8 thoughts on “Black and White

  1. Niels Henriksen

    In almost all my sharpening these days I use a technique which I can’t quite remember now) were I Stamp visible, twice or 2 smart layers if I think I need to edit.

    I created 3 actions for light standard and heavy.

    The large radius set to darken and the smaller to lighten. I also set the amount to high because it is easier to adjust the opacity later than reducing the Unsharp mask

    Darken: amount 270%, radius 2.2 threshold 2
    Lighten amount 270% radius 1.3 threshold 2

    Standard (only radius changes)
    Darken radius 1.9
    Lighten radius 1.1

    Darken radius 1.2
    Lighten radius 0.7

    I may even use the blend-if slider on the lighten to remove any blown highlights with a gradual change.

    The action doses the twice stamp visible, naming the layers and the Unsharp mask settings.

    Great fun to just press a button and watch it all happen..

    I then tweak the opacity to my likening.

    Sometimes I will also run and extra stamp visible to create what some call a reverse Unsharp mask

    Amount 25%-40% ( first set at %500 to watch what happens with radius)
    Radius 25-50
    Threshold 0-2

    This is only used for areas where there is light texture big grained texture like waves etc.

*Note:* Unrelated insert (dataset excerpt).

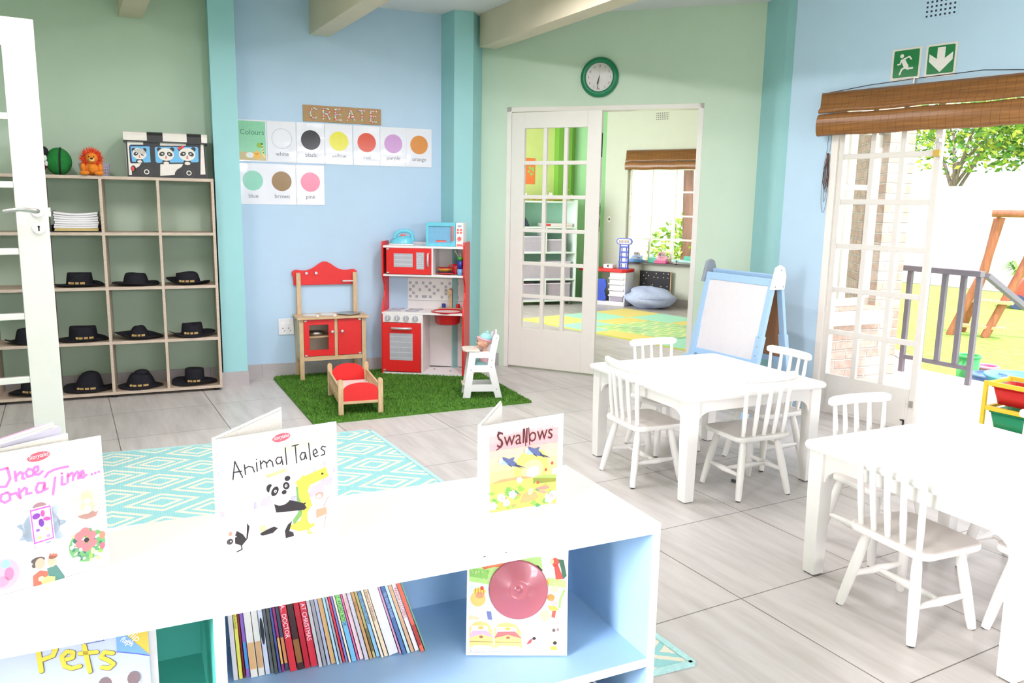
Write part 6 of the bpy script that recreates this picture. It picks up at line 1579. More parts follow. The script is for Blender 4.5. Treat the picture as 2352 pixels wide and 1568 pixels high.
# ---- "Once upon a Time"
def once():
    W, H = 0.236, 0.24
    t = standing_book('story_book', 'square white picture book titled Once upon a Time, nearest the left picture edge', (-0.1947, 1.4611, 0.7005), RAD(15.2), W, H, 33, thick=0.016, pages2=0.012)
    P = Page((-554, 293), (888, 40), (969, 1174), (-416, 1563), W, H)
    k = W / 1410
    b = MB(M_COVER)
    def poly(c, pts, o=.0006): b.use(ink(*c)); b.poly(P.many(pts), o)
    def disc(c, x, y, rx, ry=None, o=.0008, rot=0): b.use(ink(*c)); q = P(x, y); b.disc(q[0], q[1], rx * k, (ry or rx) * k * 1.12, o, rot=rot)
    def line(c, pts, w, o=.0012): b.use(ink(*c)); b.line(P.many(pts), w * k, o)
    PINK = (250, 130, 202)
    def strokes(ls, w=24):
        for st in ls: line(PINK, st, w, .0012)
    # Once
    strokes([[(20, 330), (-60, 350), (-110, 430), (-60, 495), (10, 490), (45, 420), (20, 330)], [(95, 440), (85, 360)], [(88, 410), (130, 365), (155, 375), (150, 420), (170, 420)], [(235, 345), (205, 335), (180, 370), (195, 405), (240, 395)], [(245, 380), (290, 350), (290, 315), (260, 320), (245, 355), (262, 385), (300, 385), (330, 355)]])
    # upon a
    strokes([[(-330, 560), (-330, 640), (-290, 650), (-255, 610), (-255, 560), (-245, 640)], [(-215, 560), (-200, 700)], [(-210, 590), (-170, 550), (-140, 580), (-160, 620), (-200, 625)], [(20, 540), (-30, 560), (-40, 610), (0, 630), (45, 605), (40, 555), (20, 540)], [(50, 560), (95, 545), (130, 590)], [(120, 510), (135, 590)], [(130, 545), (170, 500), (190, 510), (185, 555), (230, 545)], [(345, 455), (290, 460), (270, 510), (285, 545), (330, 530), (350, 460), (345, 520), (375, 505)]])
    # Time ...
    strokes([[(355, 405), (380, 370), (440, 340), (500, 325), (565, 312)], [(445, 410), (435, 480), (425, 555)], [(510, 400), (505, 470), (540, 465)], [(505, 372), (508, 374)], [(560, 450), (565, 375), (560, 410), (600, 365), (620, 380), (610, 430)], [(612, 400), (650, 355), (668, 370), (660, 415), (690, 405)], [(680, 390), (715, 370), (705, 345), (685, 360), (680, 395), (705, 410), (740, 380)]])
    for x, y in ((792, 376), (826, 364), (860, 352)): disc(PINK, x, y, 13, o=.0012)
    q = P(295, 230); story_logo(b, q[0], q[1], 0.95)
    # cloud with butterfly card
    CL = (214, 232, 248)
    for x, y, r in ((200, 760, 120), (350, 700, 120), (470, 740, 105), (150, 890, 80), (230, 980, 110), (400, 960, 120), (490, 860, 90), (320, 850, 170)): disc(CL, x, y, r, r, .0006)
    for x, y, r in ((200, 1030, 70), (320, 1030, 65)): disc((206, 212, 232), x, y, r, r * .8, .00065)
    disc((190, 216, 242), 62, 980, 26, o=.0006); disc((170, 130, 136), 305, 665, 60, 40, .0008)
    poly((250, 250, 252), [(205, 690), (405, 640), (445, 950), (250, 1010)], .001); poly((196, 90, 200), [(216, 698), (400, 650), (434, 940), (254, 998)], .0011); poly((228, 216, 246), [(228, 708), (392, 665), (423, 932), (264, 982)], .0012)
    for c, x, y, rx, ry, r in (((140, 70, 180), 272, 748, 36, 26, .3), ((250, 226, 220), 272, 748, 24, 16, .3), ((236, 90, 170), 330, 722, 18, 32, 0), ((252, 206, 130), 330, 726, 9, 22, 0), ((236, 90, 170), 368, 768, 34, 18, -.2), ((252, 220, 170), 366, 768, 22, 10, -.2), ((120, 60, 170), 318, 805, 24, 38, .1), ((240, 220, 226), 318, 806, 15, 27, .1)): disc(c, x, y, rx, ry, .0014 + .00002 * rx, r)
    for x, y, c in ((288, 872, (150, 110, 200)), (372, 858, (216, 200, 150)), (383, 918, (210, 150, 210)), (305, 938, (236, 206, 130))): disc(c, x, y, 18, 15, .0016)
    # rabbit roundel
    disc((226, 208, 196), 746, 628, 148, 130, .0008); poly((180, 140, 130), [(650, 745), (760, 715), (870, 660), (830, 740), (740, 772), (680, 765)], .0009)
    poly((244, 214, 210), [(598, 508), (660, 512), (715, 545), (640, 550)], .0012); poly((244, 206, 204), [(805, 418), (785, 490), (755, 530), (748, 480)], .0012)
    disc((236, 204, 166), 740, 575, 52, 52, .0012); disc((240, 212, 170), 745, 660, 62, 62, .0011); disc((246, 234, 206), 742, 610, 36, 28, .0015); disc((246, 232, 200), 745, 680, 42, 45, .0015); disc((244, 214, 196), 830, 675, 32, 28, .0014); disc((244, 214, 196), 672, 715, 36, 26, .0014)
    # flower roundel
    disc((110, 176, 110), 746, 1000, 176, 160, .0008); rnd = random.Random(11)
    for i in range(60):
        a = rnd.uniform(0, 6.28); r = 150 * math.sqrt(rnd.random()); disc(rnd.choice([(70, 130, 110), (150, 214, 90), (90, 160, 120), (206, 236, 160), (60, 110, 100), (244, 248, 226)]), 746 + r * math.cos(a), 1000 + r * .95 * math.sin(a), rnd.uniform(12, 34), rnd.uniform(8, 20), .0010 + i * .000003, rnd.uniform(0, 3))
    disc((244, 140, 110), 890, 905, 30, 36, .0013); disc((240, 110, 130), 890, 1000, 28, 32, .0013); disc((246, 230, 150), 850, 1110, 24, 20, .0013); disc((250, 252, 240), 640, 1130, 40, 26, .0013); disc((250, 252, 240), 820, 850, 34, 20, .0013)
    for i in range(6): disc((244, 126, 132), 730 + 68 * math.cos(i * 1.047 + .4), 950 + 70 * math.sin(i * 1.047 + .4), 46, 40, .0015 + i * .00001)
    disc((50, 44, 50), 735, 952, 24, 22, .0019)
    # couple roundel
    disc((224, 216, 246), 378, 1300, 172, 150, .0007); poly((84, 136, 128), [(370, 1215), (455, 1180), (530, 1280), (530, 1310), (400, 1350)], .0009); disc((236, 186, 160), 415, 1150, 42, 52, .0010); disc((150, 96, 80), 425, 1105, 42, 22, .0011); disc((236, 180, 156), 308, 1170, 44, 52, .0011); disc((90, 84, 84), 290, 1140, 62, 30, .001); disc((90, 84, 84), 255, 1190, 20, 22, .001); poly((232, 110, 90), [(245, 1280), (310, 1230), (380, 1240), (380, 1330), (250, 1400)], .0011); poly((206, 230, 130), [(310, 1310), (380, 1280), (445, 1285), (440, 1330), (330, 1360)], .0013); disc((240, 190, 170), 318, 1305, 28, 24, .0014); poly((226, 120, 100), [(385, 1095), (400, 1075), (412, 1090), (430, 1072), (442, 1088), (456, 1072), (458, 1100)], .0012)
    # pink roundel at the edge
    disc((250, 176, 220), 0, 1265, 132, 140, .0007); disc((150, 206, 230), 10, 1170, 44, 40, .0009); disc((244, 130, 170), 40, 1260, 40, 60, .001); disc((246, 150, 180), -20, 1330, 60, 50, .001)
    b.build('cover_print', t)
    b = MB(mat('pink_endpaper', (240, 150, 190), 0.5)); b.xf = Matrix.Translation((0.0, 0.018, 0)) @ Matrix.Rotation(RAD(33), 4, 'Z'); b.box(0.006, W - 0.01, 0.004, 0.008, 0.004, H - 0.001)
    b.use(mat('lilac_pages', (206, 204, 222), 0.6)); b.xf = Matrix.Translation((0.0, 0.016, 0)) @ Matrix.Rotation(RAD(27), 4, 'Z'); b.box(0.006, W - 0.008, -0.002, 0.0005, 0.004, H - 0.003); b.xf = Matrix.Translation((0.0, 0.014, 0)) @ Matrix.Rotation(RAD(14), 4, 'Z'); b.use(M_PAPER); b.box(0.006, W - 0.03, -0.002, 0.001, 0.004, H - 0.003)
    b.build('loose_pages', t)
once()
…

    I then mask for just these parts.

    I hope some of you find this useful.

    Niels Henriksen

  2. Neil Galloway

    Great shot. I like how there bodies are only partially in the shot on each side, so it bring the focus on their game and themselves. Nothing to distract you. That is a great idea to show how you edited the photo and the steps along the way. I am going to make an effort to do that on my site as well.

  3. Niels Henriksen

    As a follow-up to my comment on the sharpening method I would like to provide further clarification.

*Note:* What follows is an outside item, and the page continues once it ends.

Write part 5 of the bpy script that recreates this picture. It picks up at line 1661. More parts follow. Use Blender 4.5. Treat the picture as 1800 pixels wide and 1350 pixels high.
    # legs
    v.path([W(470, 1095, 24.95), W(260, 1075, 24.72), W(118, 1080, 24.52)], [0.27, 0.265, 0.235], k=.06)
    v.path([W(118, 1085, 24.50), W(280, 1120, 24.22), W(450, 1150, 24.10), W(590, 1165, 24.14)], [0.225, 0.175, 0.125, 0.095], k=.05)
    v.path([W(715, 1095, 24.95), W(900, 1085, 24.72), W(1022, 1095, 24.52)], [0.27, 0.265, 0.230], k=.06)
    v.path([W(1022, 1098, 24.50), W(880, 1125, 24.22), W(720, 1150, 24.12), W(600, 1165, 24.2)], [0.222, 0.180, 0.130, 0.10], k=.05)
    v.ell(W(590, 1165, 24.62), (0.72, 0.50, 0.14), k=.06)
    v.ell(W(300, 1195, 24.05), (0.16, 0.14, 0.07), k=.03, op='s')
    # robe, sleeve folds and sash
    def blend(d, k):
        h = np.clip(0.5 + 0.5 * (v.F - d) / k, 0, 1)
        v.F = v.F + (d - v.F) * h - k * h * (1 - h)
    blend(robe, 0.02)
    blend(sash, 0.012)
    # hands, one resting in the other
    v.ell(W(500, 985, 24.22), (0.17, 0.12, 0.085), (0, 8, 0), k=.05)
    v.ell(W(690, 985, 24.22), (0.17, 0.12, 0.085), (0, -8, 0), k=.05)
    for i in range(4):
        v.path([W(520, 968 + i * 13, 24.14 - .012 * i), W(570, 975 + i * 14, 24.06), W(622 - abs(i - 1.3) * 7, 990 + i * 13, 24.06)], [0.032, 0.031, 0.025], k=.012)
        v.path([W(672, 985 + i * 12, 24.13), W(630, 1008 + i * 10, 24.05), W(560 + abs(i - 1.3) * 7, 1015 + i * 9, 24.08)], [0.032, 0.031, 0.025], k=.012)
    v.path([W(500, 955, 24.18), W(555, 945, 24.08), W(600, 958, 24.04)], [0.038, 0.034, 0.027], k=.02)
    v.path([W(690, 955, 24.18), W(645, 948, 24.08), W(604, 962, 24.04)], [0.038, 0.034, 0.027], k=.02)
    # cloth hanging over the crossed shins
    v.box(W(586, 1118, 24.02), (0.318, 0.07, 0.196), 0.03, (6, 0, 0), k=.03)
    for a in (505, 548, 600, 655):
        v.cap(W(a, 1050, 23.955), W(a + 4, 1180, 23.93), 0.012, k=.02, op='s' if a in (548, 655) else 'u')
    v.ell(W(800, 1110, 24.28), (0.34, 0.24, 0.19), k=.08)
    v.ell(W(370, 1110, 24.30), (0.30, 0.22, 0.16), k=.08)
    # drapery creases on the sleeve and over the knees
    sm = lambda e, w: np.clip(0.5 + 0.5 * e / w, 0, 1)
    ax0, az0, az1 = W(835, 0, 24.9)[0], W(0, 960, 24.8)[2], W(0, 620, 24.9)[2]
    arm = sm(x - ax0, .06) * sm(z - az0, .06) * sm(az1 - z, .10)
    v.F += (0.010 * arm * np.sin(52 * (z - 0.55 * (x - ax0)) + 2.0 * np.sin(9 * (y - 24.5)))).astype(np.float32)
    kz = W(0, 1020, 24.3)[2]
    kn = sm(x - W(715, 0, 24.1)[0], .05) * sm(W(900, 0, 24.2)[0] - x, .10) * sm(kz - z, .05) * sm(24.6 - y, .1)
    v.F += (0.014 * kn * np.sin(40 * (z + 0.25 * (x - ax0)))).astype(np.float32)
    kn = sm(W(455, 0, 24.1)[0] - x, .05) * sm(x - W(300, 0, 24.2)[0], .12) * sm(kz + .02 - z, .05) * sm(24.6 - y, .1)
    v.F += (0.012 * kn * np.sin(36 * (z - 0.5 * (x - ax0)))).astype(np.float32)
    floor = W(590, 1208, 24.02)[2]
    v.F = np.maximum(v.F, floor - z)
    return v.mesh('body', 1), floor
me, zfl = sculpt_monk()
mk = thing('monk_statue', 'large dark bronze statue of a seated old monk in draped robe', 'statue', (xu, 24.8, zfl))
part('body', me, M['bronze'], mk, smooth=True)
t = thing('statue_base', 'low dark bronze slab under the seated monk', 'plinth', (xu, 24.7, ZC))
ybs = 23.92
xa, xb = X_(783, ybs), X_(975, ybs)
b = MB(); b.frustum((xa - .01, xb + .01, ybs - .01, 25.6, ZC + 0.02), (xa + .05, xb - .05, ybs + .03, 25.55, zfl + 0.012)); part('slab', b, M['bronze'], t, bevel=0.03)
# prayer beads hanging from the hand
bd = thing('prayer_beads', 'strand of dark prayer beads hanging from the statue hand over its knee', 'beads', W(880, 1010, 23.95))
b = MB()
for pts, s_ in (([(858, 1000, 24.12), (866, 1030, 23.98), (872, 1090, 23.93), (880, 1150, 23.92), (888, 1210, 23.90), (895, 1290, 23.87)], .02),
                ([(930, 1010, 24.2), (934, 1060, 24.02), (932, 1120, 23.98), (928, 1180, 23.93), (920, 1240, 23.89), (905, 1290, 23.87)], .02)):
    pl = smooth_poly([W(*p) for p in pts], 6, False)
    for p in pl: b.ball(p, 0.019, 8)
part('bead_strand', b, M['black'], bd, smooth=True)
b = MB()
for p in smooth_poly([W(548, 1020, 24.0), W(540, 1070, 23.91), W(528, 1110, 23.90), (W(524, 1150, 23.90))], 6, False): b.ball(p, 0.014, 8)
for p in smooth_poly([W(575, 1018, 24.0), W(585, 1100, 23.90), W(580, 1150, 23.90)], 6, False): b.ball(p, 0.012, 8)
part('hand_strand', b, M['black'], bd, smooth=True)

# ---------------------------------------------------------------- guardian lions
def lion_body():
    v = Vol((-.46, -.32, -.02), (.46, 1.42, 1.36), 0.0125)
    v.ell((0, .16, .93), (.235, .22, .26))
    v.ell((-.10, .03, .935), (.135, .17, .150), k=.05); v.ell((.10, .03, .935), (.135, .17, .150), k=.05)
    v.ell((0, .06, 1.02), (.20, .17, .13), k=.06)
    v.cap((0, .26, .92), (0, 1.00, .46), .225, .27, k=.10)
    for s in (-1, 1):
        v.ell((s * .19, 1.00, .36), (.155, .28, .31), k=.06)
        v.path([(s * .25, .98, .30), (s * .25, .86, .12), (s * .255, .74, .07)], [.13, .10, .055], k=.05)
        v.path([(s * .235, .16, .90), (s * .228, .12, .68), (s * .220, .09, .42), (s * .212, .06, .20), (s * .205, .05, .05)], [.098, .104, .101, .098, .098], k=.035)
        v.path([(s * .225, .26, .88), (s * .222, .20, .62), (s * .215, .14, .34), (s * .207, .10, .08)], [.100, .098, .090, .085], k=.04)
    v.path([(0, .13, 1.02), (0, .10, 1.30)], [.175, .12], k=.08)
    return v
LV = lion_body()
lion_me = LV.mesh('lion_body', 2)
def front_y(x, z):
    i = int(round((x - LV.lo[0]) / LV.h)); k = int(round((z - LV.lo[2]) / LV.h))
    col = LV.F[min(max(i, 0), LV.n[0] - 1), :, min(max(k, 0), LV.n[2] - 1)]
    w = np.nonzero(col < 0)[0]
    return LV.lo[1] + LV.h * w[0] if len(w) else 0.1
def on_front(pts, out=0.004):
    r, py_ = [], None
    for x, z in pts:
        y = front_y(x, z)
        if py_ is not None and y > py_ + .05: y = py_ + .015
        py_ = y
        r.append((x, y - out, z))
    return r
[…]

    The darken layer must be above the lighten layer otherwise the lighten layer would cancel the effect of the darken layer.

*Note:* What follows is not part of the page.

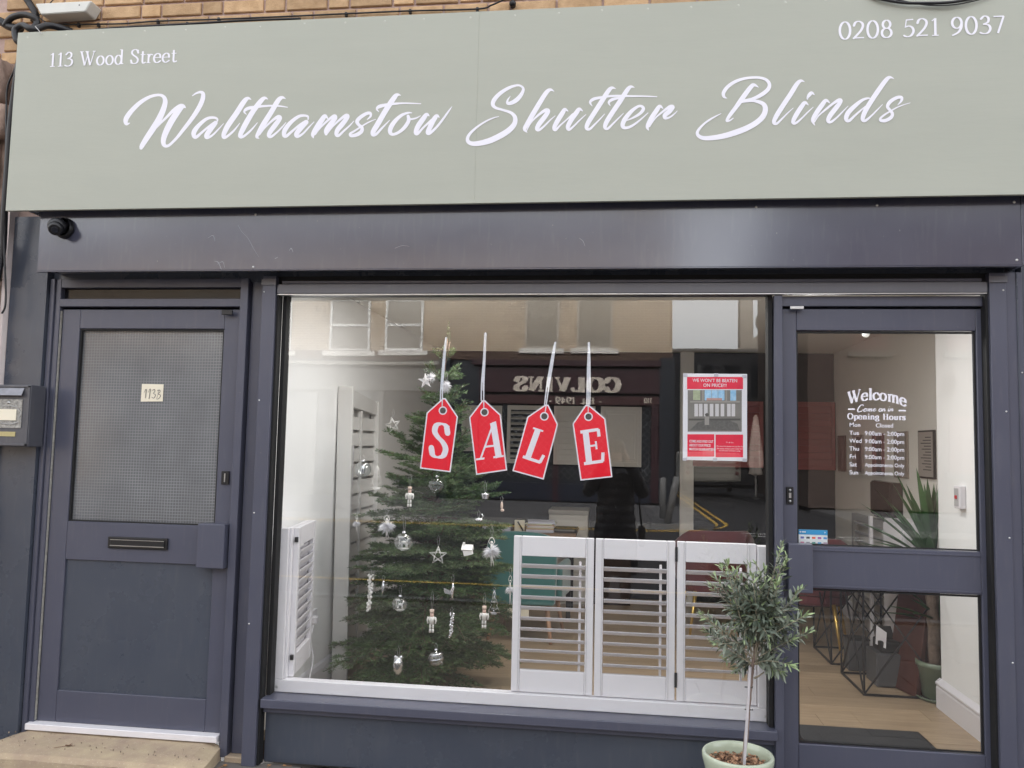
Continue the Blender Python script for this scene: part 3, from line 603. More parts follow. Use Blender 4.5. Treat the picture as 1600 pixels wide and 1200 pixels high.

    The reason that the darken sharpening has a larger radius than the lighten, is due to visual perception of tonal changes. We perceive for a similar absolute tonal change in lighten effect more than we due for a darken effect. Therefore the darken needs a larger radius to have the same visual effect as the lighten.

    You could in theory increase the amount of sharpening effect to a higher almost but this would darken lines which are not always what we want. Subtlety is key driver and if you can notice any effect, unless that was your motivation, then it is too strong.

    On my web site have written and detailed article in PDF on the reverse USM sharpening (Colour to High Contrast B&W ) with good visual examples and an article on the Blend-If slider to control the Halo effect.

    Niels Henriksen

  4. Dave Mac (Colour Void)

    Did you also notice that the “white” player is using the white chess pieces and vice versa? Very cool Brian!